Each year we welcome new students and colleagues who bring fresh energy and ideas to the Penn community.
As an academic community, we eagerly examine and explore issues in depth. We pick apart one another's arguments, theories and papers because we know that the impact of different views and perspectives strengthens our work. We joyfully seize the challenge to consider society's most vexing and intractable problems.
No other milieu, I believe, even comes close to a university campus for sheer intellectual exuberance. The Penn community derives its intellectual vitality from a fundamental and unshakable commitment to freedom of thought, inquiry, association and expression. We provide open forums for critical thinking and informed discussion. We also provide a safe haven for the widest possible range of opinions, from the brilliant and sublime to even the scurrilous and ridiculous.
As we begin a new academic year so close to the first anniversary of Sept. 11, we continue to feel both collective anguish over the tragedy that befell our country and collective apprehension over what is yet to come. During these uncertain times of escalating tensions and peril, I believe it becomes more important for all of us to reaffirm and renew our commitment to the values of academic community.
These values include unfettered freedom of expression, the importance of civic engagement in every aspect of the University's life and robust, honest engagement with those with whom we disagree.
The next year may put these values to the test as the Penn community confronts many issues that undoubtedly will stir up strong emotions and profoundly serious disagreements among us. Whether we are debating issues right at home, such as graduate student unionization, or those that hit close to home, such as the tragic conflict in the Middle East, we face a very tall order: how do we encourage thoughtful discourse and debate while at the same time allowing all voices to be heard?
As educators, we teach our students to explore issues thoroughly. We draw distinctions between informed arguments steeped in civility and reason on one hand and repulsive rants steeped in hatred and nonsense on the other. We know how much knowledge and understanding our students gain from the former. We despair over the pain and anger the latter creates among members of the Penn community.

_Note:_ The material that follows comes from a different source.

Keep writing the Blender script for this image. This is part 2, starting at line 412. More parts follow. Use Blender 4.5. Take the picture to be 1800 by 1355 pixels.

I expect the coming year to be filled with the kind of intrepid explorations and robust discussions worthy of this great university and its superb faculty, students and staff. I would also hope and expect that members of our community will refrain from speech, gestures or actions solely intended to rip us asunder.
Nonetheless, we must also anticipate that someone on the Penn campus may uncork a nasty brew of vicious comments that seek to marginalize or dehumanize a segment of our campus community.
If and when that happens, how should we respond?
Some might argue that certain views are so heinous and hateful to a community that anyone who expresses them should be condemned, punished or even expelled. However, if we cherish freedom of expression as a core academic value, then we must resist the urge to use the power of the University or the presidency to silence any lawful speech or flatten any speaker who expresses hateful and despicable views.
Our defense of free speech does not mean we therefore remain aloof either to the pain felt by groups who are the targets of hate speech or to their deeply felt concerns for their own safety.
To the contrary, the University will go to great lengths to provide the resources to support thoughtful, reasoned dialogue and debate. We will not hesitate to call upon Public Safety, the Chaplain's Office or the University Life Division to provide whatever protection and support is needed to promote a physically safe environment for all members of the campus community, including groups who have suffered religious and ethnic prejudice in the wake of Sept. 11.
In the past, some members of the Penn community have mistakenly interpreted my refusal to condemn specific speech publicly as a sign of personal or institutional insensitivity or indifference.
Privately, I churn in dismay and disgust at the offensiveness and ignorance of views expressed by a minuscule number of people in the Penn community. But I also don't believe that presidential condemnations of specific speech strengthen our academic community. To the contrary, they tend to stop the debate dead in its tracks.
I believe we are better off using even the most objectionable speech as a catalyst to a productive, illuminating and inclusive conversation that becomes a forum for reasoned and thoughtful ideas.
Invariably, hateful ideas will crumble under the weight of relentless scrutiny and informed debate.
In recent years, members of the Penn community have responded to incidents of hate speech by turning understandable outrage into creative engagement. Just over the past year, I have observed a passionate determination by Muslims, Jews and Christians on campus to forge a true interfaith dialogue. I know I can always count on the Penn community to harness its passion and acumen to remain vigorously and constructively engaged.
Let's begin the new academic year in this spirit of "spirited" engagement with each other as a continuing public conversation and collective enterprise through which we build the kind of robust and creative academic community we all desire. The academic community of Penn, which persists in the face of rapid and far-reaching changes, will be strengthened and enhanced to the benefit of all. Let our journey to understanding and knowledge go forward. Judith Rodin is president of the University of Pennsylvania.